Scene modeling code data:

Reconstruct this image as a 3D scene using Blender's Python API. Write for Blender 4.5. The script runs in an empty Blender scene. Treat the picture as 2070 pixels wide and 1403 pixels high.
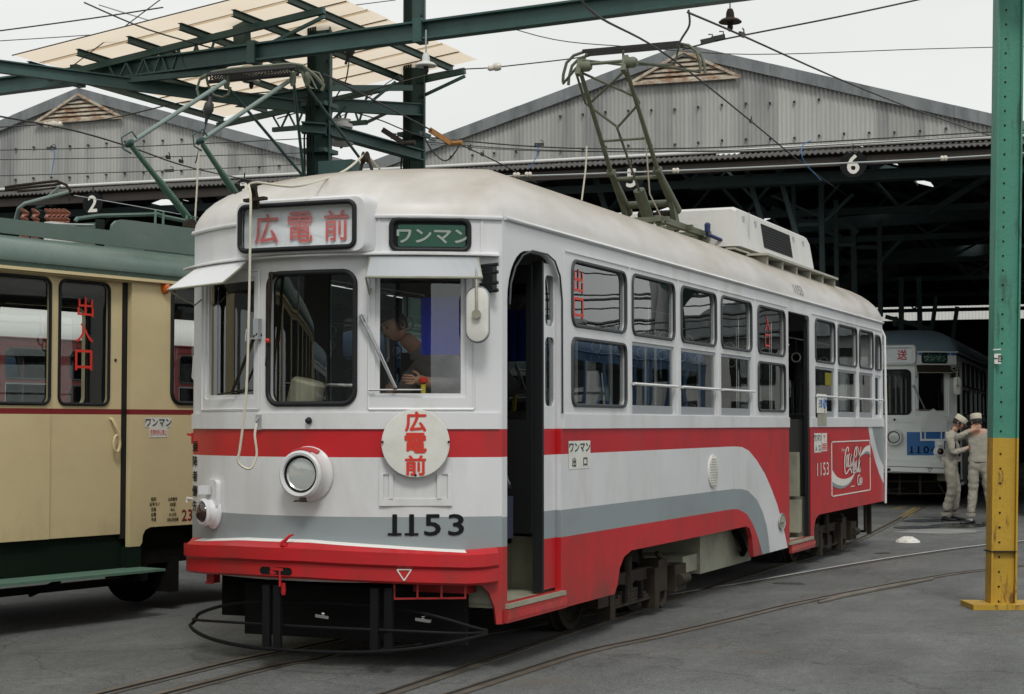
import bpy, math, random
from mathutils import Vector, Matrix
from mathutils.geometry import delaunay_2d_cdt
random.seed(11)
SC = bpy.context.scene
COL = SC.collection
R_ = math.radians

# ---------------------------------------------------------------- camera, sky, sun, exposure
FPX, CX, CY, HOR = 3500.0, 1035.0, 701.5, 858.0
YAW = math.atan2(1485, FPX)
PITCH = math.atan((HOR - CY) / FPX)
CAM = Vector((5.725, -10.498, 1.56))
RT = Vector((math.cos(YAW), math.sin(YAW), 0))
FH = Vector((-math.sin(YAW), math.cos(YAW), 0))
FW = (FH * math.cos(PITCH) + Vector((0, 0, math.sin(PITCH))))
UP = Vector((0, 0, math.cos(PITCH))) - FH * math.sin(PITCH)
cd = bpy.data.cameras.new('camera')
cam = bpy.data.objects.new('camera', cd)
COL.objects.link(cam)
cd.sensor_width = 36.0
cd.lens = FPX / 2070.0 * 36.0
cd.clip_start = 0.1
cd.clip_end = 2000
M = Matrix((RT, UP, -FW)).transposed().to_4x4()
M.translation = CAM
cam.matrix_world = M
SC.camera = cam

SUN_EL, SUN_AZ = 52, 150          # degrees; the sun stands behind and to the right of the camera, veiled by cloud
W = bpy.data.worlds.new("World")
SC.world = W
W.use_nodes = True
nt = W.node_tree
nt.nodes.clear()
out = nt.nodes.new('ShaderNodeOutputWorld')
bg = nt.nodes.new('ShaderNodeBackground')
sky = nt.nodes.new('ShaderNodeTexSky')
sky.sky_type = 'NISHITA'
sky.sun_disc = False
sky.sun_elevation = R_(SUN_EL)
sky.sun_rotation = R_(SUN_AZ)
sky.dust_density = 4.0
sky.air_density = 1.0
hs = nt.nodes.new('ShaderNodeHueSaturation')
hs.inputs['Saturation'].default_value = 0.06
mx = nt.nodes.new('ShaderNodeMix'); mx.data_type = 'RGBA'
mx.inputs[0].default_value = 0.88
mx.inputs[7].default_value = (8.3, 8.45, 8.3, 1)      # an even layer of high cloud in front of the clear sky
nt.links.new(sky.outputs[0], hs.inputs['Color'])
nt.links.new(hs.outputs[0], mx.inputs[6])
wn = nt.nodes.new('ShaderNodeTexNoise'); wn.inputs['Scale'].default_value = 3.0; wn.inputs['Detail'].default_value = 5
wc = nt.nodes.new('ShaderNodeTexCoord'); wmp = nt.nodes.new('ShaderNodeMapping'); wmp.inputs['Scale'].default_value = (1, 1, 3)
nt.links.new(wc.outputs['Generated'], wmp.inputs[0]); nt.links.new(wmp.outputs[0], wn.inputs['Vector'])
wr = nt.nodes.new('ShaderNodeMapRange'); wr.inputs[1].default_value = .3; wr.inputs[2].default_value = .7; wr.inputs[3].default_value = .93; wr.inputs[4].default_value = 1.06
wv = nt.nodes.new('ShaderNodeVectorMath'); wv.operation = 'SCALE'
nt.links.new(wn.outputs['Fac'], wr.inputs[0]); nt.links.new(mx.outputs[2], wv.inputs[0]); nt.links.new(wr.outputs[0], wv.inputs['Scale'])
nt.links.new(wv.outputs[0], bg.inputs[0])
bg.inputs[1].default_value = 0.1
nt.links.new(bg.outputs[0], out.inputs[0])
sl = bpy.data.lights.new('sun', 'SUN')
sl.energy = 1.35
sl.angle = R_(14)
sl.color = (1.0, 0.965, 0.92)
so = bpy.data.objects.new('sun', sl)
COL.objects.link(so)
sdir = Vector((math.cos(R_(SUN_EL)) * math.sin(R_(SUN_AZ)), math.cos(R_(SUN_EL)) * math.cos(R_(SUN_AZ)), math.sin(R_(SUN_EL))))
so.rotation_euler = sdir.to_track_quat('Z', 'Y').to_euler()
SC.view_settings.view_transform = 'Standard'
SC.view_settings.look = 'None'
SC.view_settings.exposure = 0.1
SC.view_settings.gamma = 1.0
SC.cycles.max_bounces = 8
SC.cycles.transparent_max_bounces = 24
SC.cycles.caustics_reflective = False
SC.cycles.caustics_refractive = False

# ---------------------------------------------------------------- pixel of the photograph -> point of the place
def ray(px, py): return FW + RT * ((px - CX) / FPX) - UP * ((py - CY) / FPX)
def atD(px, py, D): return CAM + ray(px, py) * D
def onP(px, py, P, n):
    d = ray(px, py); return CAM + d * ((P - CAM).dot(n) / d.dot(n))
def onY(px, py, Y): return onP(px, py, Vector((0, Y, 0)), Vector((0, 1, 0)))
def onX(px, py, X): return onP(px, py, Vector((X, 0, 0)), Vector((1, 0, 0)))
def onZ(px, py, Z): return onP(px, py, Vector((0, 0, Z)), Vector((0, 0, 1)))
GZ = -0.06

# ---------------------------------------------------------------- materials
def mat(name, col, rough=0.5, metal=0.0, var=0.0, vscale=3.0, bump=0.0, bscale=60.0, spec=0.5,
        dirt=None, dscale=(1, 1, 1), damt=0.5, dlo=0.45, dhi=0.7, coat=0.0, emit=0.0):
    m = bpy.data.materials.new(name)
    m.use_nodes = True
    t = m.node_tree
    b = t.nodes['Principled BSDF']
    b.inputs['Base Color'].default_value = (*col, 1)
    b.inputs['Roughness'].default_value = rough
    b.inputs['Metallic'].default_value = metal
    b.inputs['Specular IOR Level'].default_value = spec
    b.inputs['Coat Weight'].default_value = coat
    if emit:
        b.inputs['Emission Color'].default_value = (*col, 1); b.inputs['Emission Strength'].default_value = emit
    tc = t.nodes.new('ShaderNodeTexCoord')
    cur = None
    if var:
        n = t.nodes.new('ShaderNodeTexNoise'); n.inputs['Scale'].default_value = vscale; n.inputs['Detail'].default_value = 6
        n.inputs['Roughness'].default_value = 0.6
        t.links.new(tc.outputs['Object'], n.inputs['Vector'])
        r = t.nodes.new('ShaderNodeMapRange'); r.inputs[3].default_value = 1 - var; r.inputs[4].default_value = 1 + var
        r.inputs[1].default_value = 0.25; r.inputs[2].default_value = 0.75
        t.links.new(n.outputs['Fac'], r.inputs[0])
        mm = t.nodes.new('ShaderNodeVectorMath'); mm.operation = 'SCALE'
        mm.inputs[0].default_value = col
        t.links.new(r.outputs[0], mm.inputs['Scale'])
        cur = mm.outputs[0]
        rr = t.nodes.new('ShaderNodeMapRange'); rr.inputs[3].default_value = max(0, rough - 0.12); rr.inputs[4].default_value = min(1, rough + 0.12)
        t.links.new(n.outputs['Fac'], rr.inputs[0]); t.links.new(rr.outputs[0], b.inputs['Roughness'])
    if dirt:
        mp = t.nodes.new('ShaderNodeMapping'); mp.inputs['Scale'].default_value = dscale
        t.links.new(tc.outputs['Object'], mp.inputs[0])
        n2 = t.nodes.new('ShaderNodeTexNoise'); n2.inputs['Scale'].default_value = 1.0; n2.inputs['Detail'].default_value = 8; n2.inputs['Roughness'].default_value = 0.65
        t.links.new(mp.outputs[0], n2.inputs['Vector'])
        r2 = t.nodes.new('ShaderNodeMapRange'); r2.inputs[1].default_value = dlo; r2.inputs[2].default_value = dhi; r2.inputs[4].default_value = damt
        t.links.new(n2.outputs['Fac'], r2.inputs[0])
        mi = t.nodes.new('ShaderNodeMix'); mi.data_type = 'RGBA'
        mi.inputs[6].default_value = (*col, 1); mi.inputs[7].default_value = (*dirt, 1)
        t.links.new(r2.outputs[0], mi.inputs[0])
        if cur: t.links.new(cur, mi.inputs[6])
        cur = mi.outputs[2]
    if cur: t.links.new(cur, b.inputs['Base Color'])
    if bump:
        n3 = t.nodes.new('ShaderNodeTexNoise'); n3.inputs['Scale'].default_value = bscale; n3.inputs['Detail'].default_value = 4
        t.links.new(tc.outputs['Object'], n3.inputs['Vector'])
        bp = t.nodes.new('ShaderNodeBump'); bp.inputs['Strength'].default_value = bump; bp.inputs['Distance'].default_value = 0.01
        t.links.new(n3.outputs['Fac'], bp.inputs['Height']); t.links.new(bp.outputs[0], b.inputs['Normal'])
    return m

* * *

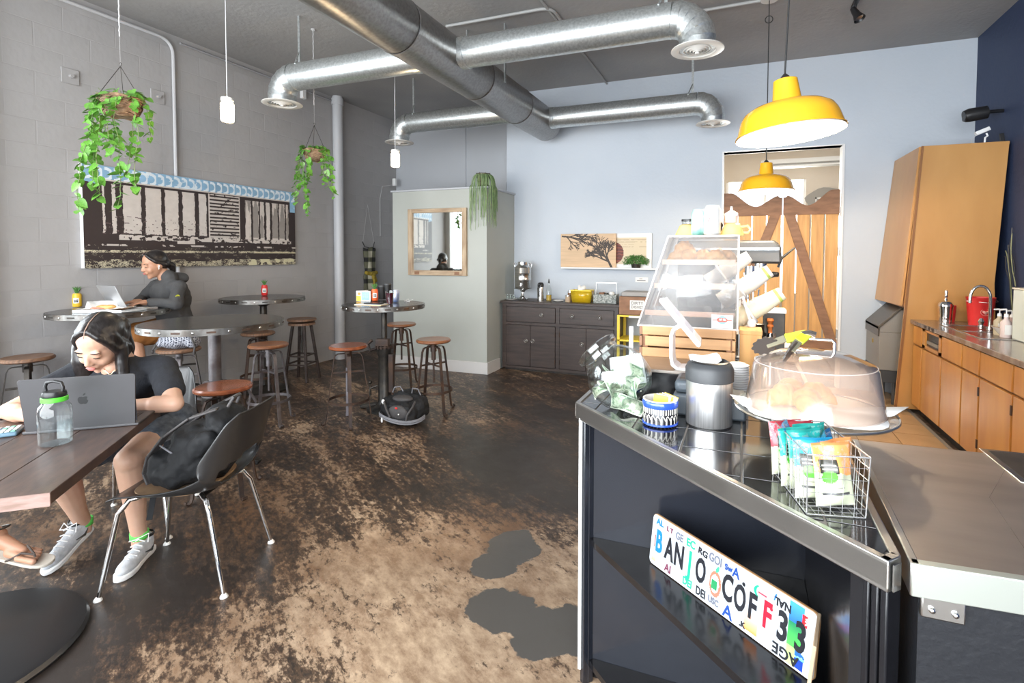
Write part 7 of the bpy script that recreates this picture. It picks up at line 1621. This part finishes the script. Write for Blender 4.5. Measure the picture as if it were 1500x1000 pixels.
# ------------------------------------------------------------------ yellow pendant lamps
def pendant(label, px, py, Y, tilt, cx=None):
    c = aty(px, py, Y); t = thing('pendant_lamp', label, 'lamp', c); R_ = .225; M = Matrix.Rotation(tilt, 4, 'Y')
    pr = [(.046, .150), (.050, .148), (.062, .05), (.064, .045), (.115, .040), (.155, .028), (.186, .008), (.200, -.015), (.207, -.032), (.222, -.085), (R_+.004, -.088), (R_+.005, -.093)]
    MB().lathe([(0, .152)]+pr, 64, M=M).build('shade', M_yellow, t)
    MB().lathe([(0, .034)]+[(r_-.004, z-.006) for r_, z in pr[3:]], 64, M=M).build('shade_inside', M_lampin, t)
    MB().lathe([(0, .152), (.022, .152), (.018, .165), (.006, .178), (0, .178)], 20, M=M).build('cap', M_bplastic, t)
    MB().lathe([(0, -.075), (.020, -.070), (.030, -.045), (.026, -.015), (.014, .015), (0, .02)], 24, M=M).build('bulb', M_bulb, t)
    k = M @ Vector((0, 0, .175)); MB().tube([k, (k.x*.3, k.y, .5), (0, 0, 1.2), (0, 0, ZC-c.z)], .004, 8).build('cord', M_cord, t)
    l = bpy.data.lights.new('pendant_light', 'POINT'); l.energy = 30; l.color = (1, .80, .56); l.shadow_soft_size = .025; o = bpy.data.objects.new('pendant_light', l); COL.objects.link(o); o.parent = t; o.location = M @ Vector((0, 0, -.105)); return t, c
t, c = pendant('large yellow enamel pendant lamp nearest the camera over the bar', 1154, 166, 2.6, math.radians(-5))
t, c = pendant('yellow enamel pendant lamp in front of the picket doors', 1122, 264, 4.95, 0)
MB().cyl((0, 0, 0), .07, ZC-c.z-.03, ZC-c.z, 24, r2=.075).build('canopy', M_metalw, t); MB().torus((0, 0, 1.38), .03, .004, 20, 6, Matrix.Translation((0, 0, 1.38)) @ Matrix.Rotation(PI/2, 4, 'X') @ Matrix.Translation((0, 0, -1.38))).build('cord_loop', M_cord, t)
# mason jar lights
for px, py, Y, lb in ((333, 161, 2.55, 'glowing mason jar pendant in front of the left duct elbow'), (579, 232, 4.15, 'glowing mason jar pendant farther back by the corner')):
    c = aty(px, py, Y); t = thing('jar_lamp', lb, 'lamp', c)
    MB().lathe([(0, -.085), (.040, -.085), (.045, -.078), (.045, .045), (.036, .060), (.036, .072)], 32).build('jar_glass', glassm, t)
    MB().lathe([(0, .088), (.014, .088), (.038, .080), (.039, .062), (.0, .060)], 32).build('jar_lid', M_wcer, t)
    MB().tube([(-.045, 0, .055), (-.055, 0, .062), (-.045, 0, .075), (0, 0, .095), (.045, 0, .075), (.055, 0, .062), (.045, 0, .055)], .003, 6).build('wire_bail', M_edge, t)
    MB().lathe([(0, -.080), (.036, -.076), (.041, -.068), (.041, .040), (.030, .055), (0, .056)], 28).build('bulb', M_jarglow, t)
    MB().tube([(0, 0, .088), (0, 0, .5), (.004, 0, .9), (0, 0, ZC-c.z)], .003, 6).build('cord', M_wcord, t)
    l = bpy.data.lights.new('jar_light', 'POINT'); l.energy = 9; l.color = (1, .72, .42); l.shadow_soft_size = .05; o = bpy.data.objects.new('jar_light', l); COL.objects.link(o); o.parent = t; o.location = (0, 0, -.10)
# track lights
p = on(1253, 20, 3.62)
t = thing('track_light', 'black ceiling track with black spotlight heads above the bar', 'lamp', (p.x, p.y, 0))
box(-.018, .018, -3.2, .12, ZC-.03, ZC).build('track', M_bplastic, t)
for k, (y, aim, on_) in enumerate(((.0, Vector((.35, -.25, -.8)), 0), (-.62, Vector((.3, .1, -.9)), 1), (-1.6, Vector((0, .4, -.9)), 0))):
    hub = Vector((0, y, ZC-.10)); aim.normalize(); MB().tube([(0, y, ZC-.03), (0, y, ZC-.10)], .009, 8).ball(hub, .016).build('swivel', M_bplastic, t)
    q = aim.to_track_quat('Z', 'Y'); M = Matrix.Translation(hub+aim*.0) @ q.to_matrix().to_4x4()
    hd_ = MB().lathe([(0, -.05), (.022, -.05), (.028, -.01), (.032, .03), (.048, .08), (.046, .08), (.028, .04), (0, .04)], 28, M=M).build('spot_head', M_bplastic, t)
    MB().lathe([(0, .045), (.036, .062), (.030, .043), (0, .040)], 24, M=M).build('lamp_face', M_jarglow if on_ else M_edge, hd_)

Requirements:
Of the lines above, quote exactly those from the one with "Reconstruct this image" through the one with "R_ = math.radians", ends included; pictures stay out.

Exercise response:
Reconstruct this image as a 3D scene using Blender's Python API. Write for Blender 4.5. The script runs in an empty Blender scene. Treat the picture as 2070 pixels wide and 1403 pixels high.
import bpy, math, random
from mathutils import Vector, Matrix
from mathutils.geometry import delaunay_2d_cdt
random.seed(11)
SC = bpy.context.scene
COL = SC.collection
R_ = math.radians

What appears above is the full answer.